Autres hauts faits : il vainquit les Solymes et les Amazones (fig. 151), et épousa ensuite la fille d’Iobatès, après quoi il essaya de s’élever au ciel sur Pégase ; mais Zeus envoya un taon qui piqua le cheval et lui fit jeter bas son cavalier. Bellérophon ne se tua pas sur-le-champ, mais ses forces furent brisées, et il mourut après avoir erré seul, pendant quelque temps, dans la plaine aléienne. Voyons ! se souvient-on de quelque autre histoire à laquelle ressemble celle-ci ? Les tâches imposées à Bellérophon répondent exactement aux travaux d’Héraclès, de Persée, de Thésée, et à ceux d’autres héros. L’amour d’Anté qu’il repousse, c’est le délaissement de Brunehilde par Sigurd, ou d’Œnone par Pâris. Après avoir tué la Chimère, il gagne son épouse, comme Œdipe gagne Jocaste après avoir conquis le Sphinx, et Persée se marie à Andromède après avoir tué le dragon libyen. La tentative de voler au ciel est la tentative faite par Phaéton de conduire le char d’Hélios, et celle faite par Ixion de posséder Héré. Le taon qui pique Pégase reparaît dans l’histoire d’Io.
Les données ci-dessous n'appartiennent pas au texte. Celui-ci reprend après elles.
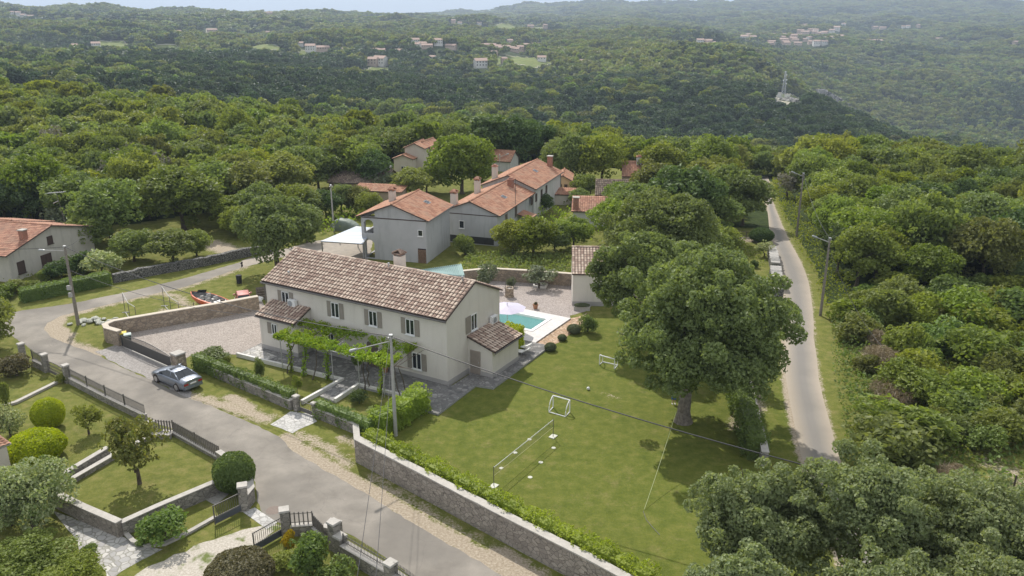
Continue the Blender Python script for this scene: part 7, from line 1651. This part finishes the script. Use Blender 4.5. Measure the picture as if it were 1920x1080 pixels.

La chute de Bellérophon est la descente rapide du soleil vers le soir ; et la plaine aléienne représente cette vaste diffusion de lumière sombre à travers laquelle on voit quelquefois voyager le soleil, taciturne et solitaire, à son coucher.

Les détails abondent en la mémoire du lecteur et se relient tous en son esprit, au point où nous en sommes de notre étude générale ; cela, on le voit, à propos du moindre cas, le présent, par exemple.